Les événements de Mai 68

J’en retiens deux qui, à mes yeux, sont destinés à demeurer longtemps. Un écrivain qui meurt, une actrice à l’affiche. On enterre un homme qui s’appelle Chardonne. Pas un chat dans les cinémas. Le spectacle est dans la rue.
Dans Matinales, Jacques Chardonne vend la mèche : « On veut une neige fraîche où personne n’a encore marché ». Je crois en la phrase parfaite. Je lis Chardonne comme je prie la Madone. C’est « un maître à vieillir » disait Morand, un autre dur à cuire. Edmond Jaloux parla d’ « une prose argentée ». « On ose à peine lire, à peine toucher ces pages, de peur de disperser cette poudre irisée ».

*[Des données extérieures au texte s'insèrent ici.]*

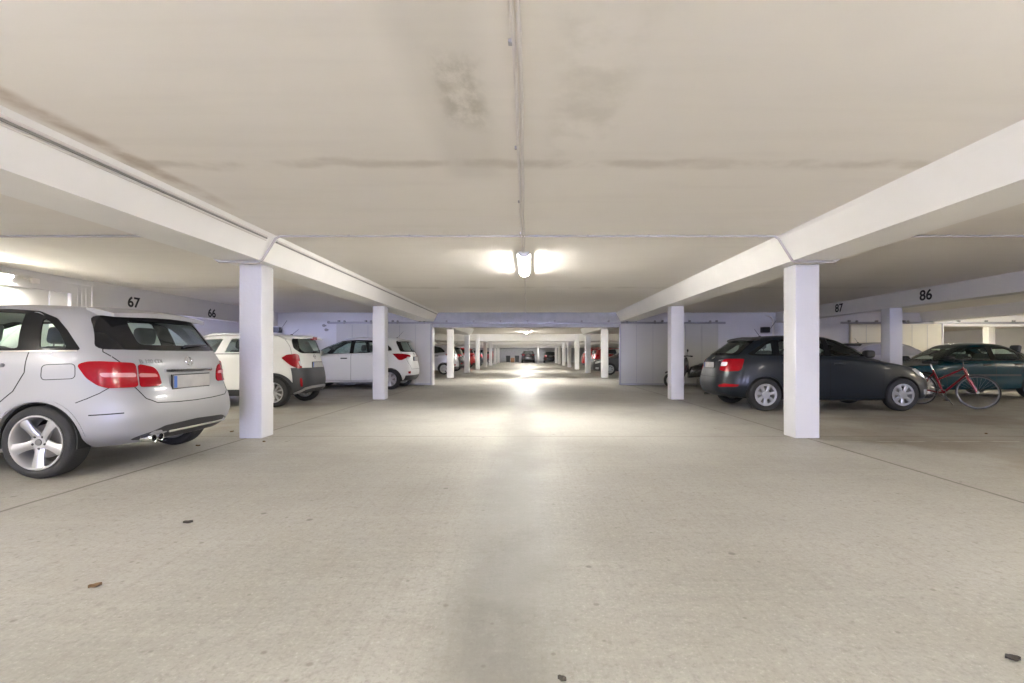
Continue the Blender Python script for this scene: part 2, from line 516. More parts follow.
# ---- wheels
def wheel(parent, x, y, r, w, style, sg, mats):
    """sg=+1: outside faces +y"""
    root = None
    tw = w/2; rr = r*mats.get('rim', 0.70)
    prof = [(rr, -tw*0.86), (rr+0.02, -tw*0.97), (r-0.035, -tw), (r-0.012, -tw*0.88), (r, -tw*0.62), (r, tw*0.62), (r-0.012, tw*0.88), (r-0.035, tw), (rr+0.02, tw*0.97), (rr, tw*0.86)]
    t = MB().lathe(prof, (0, 0, 0), 'y', 44, closed=True)
    # tread grooves
    for gy in (-0.45, -0.15, 0.15, 0.45):
        pass
    t = t.xf(Matrix.Translation((x, y, r))).build('wheel', M['rubber'], parent, 40)
    F = Matrix.Translation((x, y, r)) @ (Matrix.Identity(4) if sg > 0 else Matrix.Rotation(PI, 4, 'Z'))
    rim = MB()
    # barrel and lip
    rim.lathe([(rr+0.003, tw*0.88), (rr+0.004, tw*0.97), (rr-0.008, tw*0.97), (rr-0.022, tw*0.80), (rr-0.03, -tw*0.7), (rr-0.002, -tw*0.85)], (0,0,0), 'y', 44, closed=True)
    n, w0, w1, dish, twist = {'five': (5, 0.085, 0.105, 0.030, 0.10), 'cover': (7, 0.050, 0.085, 0.012, 0.0), 'ten': (10, 0.03, 0.042, 0.02, 0.0), 'six': (6, 0.07, 0.10, 0.015, 0.0)}[style]
    hub = rr*0.26
    yo = tw*0.90
    R1 = rr-0.012
    for i in range(n):
        a = 2*PI*i/n + PI/2
        A = Matrix.Rotation(a, 4, 'Y')
        st = []
        K = 7
        for k in range(K):
            u = k/(K-1); rad = hub*0.6 + (R1-hub*0.6)*u
            ww = w0 + (w1-w0)*u**1.4 - 0.018*math.sin(PI*u)*(1 if style == 'five' else 0.3)
            if style == 'five': ww *= rr/0.235*0.98
            yy = yo - dish*(1-u)**1.5*1.0 - 0.006*u
            tw_ = twist*(u-0.5)*0.2
            st.append((rad, ww/2, yy, tw_))
        vs = []; fs = []
        for rad, hw, yy, q in st:
            vs += [(rad, yy, hw+q*0.3), (rad, yy+0.010, 0.35*hw), (rad, yy+0.010 if style != 'five' else yy+0.004, -0.35*hw), (rad, yy-(0.012 if style == 'five' else 0), -hw), (rad, yy-0.035, -hw*0.8), (rad, yy-0.035, hw*0.8)]
        for k in range(K-1):
            for j in range(6): fs.append([6*k+j, 6*k+(j+1) % 6, 6*(k+1)+(j+1) % 6, 6*(k+1)+j])
        fs += [list(range(6))[::-1], [6*(K-1)+j for j in range(6)]]
        rim.add([A @ Vector(v) for v in vs], fs)
    if style == 'cover':    # solid centre plate and outer band, windows between the wide spokes
        rim.lathe([(0.0, yo+0.008), (rr*0.36, yo+0.005), (rr*0.40, yo-0.012), (rr*0.38, yo-0.03), (0.0, yo-0.03)], (0,0,0), 'y', 40)
        rim.lathe([(rr*0.80, yo-0.02), (rr*0.81, yo+0.006), (rr*0.99, yo+0.008), (rr*1.0, yo-0.01), (rr*0.92, yo-0.03)], (0,0,0), 'y', 40, closed=True)
    else:
        rim.lathe([(0.0, yo-dish*0.9+0.010), (hub, yo-dish*0.9+0.006), (hub*1.08, yo-dish), (hub, yo-0.06), (0.0, yo-0.06)], (0,0,0), 'y', 32)
    rim.xf(F).build('rim', mats['rim_mat'], t, 38)
    cap = MB().lathe([(0.0, yo+0.014-dish*0.8), (0.026, yo+0.013-dish*0.8), (0.031, yo+0.004-dish*0.8), (0.031, yo-0.02-dish*0.5), (0, yo-0.02-dish*0.5)], (0,0,0), 'y', 20)
    cap.xf(F).build('hub_cap', M['alloy'] if style != 'five' else M['alloy_dark'], t, 38)
    if style == 'five':
        b = MB()
        for i in range(5):
            a = 2*PI*(i+0.5)/5 + PI/2; c = A_vec = Vector((0.056*math.cos(a), 0, 0.056*math.sin(a)))
            b.lathe([(0, yo+0.012-dish*0.9), (0.011, yo+0.010-dish*0.9), (0.012, yo-0.02-dish*0.9), (0, yo-0.02-dish*0.9)], c, 'y', 10)
        b.xf(F).build('lug_bolt', M['black_plastic'], t, 38)
    # brake disc and dark backing behind the spokes
    d = MB().lathe([(0, 0.0), (rr*0.64, 0.0), (rr*0.64, -0.02), (0, -0.02)], (0, 0.0, 0), 'y', 32)
    d.xf(F).build('brake_disc', M['steel'], t, 38)
    return t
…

C’est une reine. Elle était née le jour des rois. Resnais sort « Je t’aime, je t’aime » dans des salles désertées. Olga Georges-Picot est une brûlure brève, l’actrice d’un film, dont la fugitive beauté ravive l’écho. La star est une diablesse d’une espèce rare. Une comédienne révèle en pleine lumière sa féminité de feu. « La peur, c’est quand on a chaud ; la terreur quand on a froid. »
Les événements de Mai 68 se résument à deux artistes sublimes, anonymes : un vieil homme  que personne ne lit, une fille, la plus belle du monde, qu’on ne regarde pas.